Não é difícil enxergar o espaço urbano como um cenário de lutas entre competidores desnivelados e posicionados historicamente em confronto com os múltiplos poderes de enunciação, capazes de impor, mediante a coerção ou a sedução, as representações sobre as práticas culturais. Dessa forma, algumas práticas são consideradas legítimas e desejáveis enquanto outras são vistas como irrelevantes ou mesmo marginais. Em outras palavras, é possível afirmar que o direito à cultura na cidade não é igual para todos os seus habitantes e que alguns têm mais direito à visibilidade pública do que outros.

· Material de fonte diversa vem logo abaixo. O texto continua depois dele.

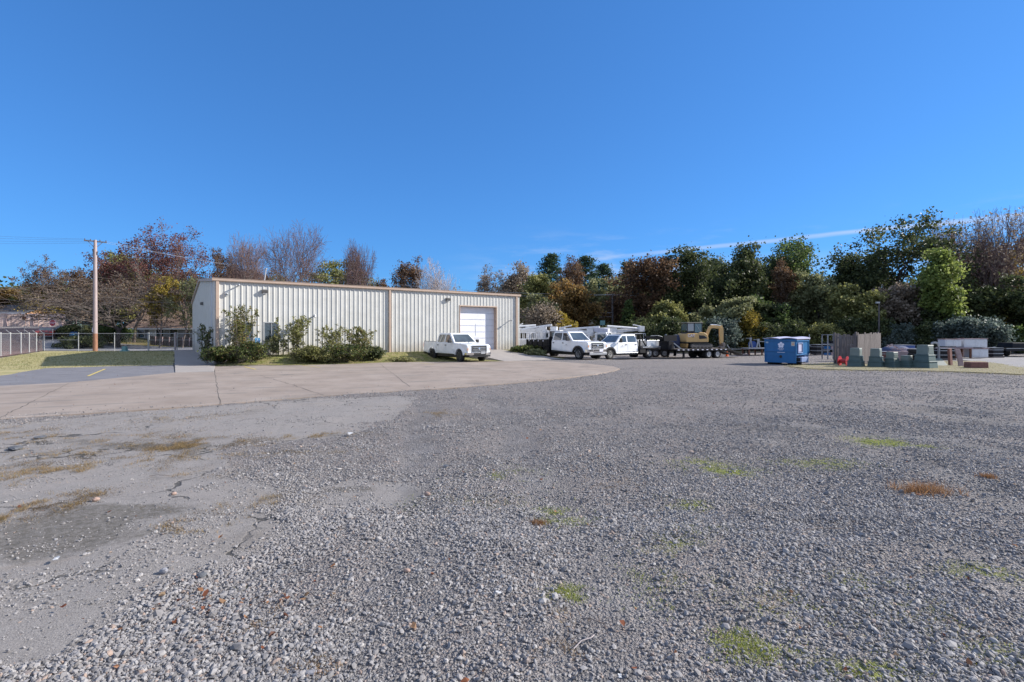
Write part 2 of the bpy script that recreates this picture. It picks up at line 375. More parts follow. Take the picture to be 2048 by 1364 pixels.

Sem dúvida, os jovens são peças-chave e, simultaneamente, objetos e sujeitos do impulso de mercantilização da vida social, que fragmenta o tecido social em individualidades apartadas de formas societárias mais amplas e solidárias. Nesse mesmo quadro societário de hegemonia das relações de mercado é possível, contudo, perceber a existência de práticas sociais constitutivas de novas solidariedades e identidades coletivas juvenis.
Jovens de todos os estratos sociais se envolvem em distintas formas de participação social, desde as mais tradicionais ligadas a partidos e organizações estudantis até novas formas de mobilização social relacionadas com ações voluntárias de solidariedade, movimentações políticas instantâneas e pouco institucionais, grupos artísticos e esportivos, redes de religiosidade pouco hierárquicas, dentre outras ações coletivas. Jovens das periferias das cidades se articularam em torno de identidades móveis, ambíguas, conflituosas e flexíveis que emergiram e se desenvolveram em espaços periféricos da sociedade numa resposta possível à crise estrutural do capitalismo que elevou enormemente o grau de incerteza no processo de trânsito da juventude para a vida adulta.
Não é possível mais ignorar, contudo, a força da expressividade dos jovens negros das periferias das cidades que denunciam as desiguais estruturas de oportunidades e o racismo velado à brasileira, por exemplo. Ao mesmo tempo, os espaços clássicos de participação (sindicatos, partidos, igrejas, organizações estudantis) seguem sendo ocupados por jovens que trazem os novos sinais das identidades contemporâneas. Estas inserem ruídos de diversidade em instituições acostumadas a lidar com o imaginário das identidades únicas (o militante, o sindicalista, o religioso, o estudante, etc). Os jovens, tanto nos novos espaços de participação quanto nos espaços clássicos, parecem dizer “nós somos muitos e múltiplos” e, assim como Fernando Pessoa afirmou, parecem dizer que o “Eu é cadeia”.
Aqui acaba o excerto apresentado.